MATERIAL ::

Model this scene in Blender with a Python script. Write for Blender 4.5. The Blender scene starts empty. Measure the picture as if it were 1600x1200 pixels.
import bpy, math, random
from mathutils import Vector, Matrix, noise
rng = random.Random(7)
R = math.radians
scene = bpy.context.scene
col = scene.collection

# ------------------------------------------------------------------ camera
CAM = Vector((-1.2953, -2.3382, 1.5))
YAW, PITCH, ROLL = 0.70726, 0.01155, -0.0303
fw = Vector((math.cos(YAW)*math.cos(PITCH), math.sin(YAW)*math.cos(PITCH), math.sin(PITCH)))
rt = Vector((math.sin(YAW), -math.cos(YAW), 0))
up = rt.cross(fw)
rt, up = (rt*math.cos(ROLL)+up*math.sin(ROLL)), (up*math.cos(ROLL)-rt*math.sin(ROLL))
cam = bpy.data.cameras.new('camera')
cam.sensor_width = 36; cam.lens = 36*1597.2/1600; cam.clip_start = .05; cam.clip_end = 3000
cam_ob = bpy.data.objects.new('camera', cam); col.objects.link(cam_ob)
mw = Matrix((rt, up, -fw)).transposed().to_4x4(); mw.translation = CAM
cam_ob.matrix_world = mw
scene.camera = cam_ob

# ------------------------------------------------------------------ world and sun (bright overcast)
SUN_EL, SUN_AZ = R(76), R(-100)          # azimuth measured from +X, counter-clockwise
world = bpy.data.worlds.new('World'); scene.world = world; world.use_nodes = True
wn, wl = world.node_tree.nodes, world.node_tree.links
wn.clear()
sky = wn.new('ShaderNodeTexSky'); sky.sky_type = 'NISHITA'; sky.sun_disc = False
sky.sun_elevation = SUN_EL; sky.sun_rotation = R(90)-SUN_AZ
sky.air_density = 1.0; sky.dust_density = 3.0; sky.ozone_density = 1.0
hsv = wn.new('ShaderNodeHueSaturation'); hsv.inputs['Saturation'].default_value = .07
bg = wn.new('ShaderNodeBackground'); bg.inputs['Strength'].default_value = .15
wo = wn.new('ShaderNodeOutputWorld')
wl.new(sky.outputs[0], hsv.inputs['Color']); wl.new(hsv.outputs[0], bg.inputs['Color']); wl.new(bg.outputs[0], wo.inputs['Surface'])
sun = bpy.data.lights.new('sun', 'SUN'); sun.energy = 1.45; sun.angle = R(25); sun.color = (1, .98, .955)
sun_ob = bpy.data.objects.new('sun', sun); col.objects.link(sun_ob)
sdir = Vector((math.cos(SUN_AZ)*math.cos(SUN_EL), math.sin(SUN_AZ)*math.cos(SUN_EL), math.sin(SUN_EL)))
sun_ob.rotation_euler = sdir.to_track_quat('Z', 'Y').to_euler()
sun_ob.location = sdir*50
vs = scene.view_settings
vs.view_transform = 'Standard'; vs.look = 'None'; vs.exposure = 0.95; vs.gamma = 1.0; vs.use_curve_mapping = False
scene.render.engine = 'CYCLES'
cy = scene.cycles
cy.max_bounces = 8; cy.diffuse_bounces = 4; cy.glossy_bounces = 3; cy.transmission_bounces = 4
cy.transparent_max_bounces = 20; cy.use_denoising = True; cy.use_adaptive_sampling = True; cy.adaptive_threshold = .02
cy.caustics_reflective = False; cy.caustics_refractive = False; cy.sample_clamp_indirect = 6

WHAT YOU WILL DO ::
Return exactly, please, the lines of the material from the first one down to and including the line where "col = scene.collection" appears.

PROBLEM SOLUTION ::
Model this scene in Blender with a Python script. Write for Blender 4.5. The Blender scene starts empty. Measure the picture as if it were 1600x1200 pixels.
import bpy, math, random
from mathutils import Vector, Matrix, noise
rng = random.Random(7)
R = math.radians
scene = bpy.context.scene
col = scene.collection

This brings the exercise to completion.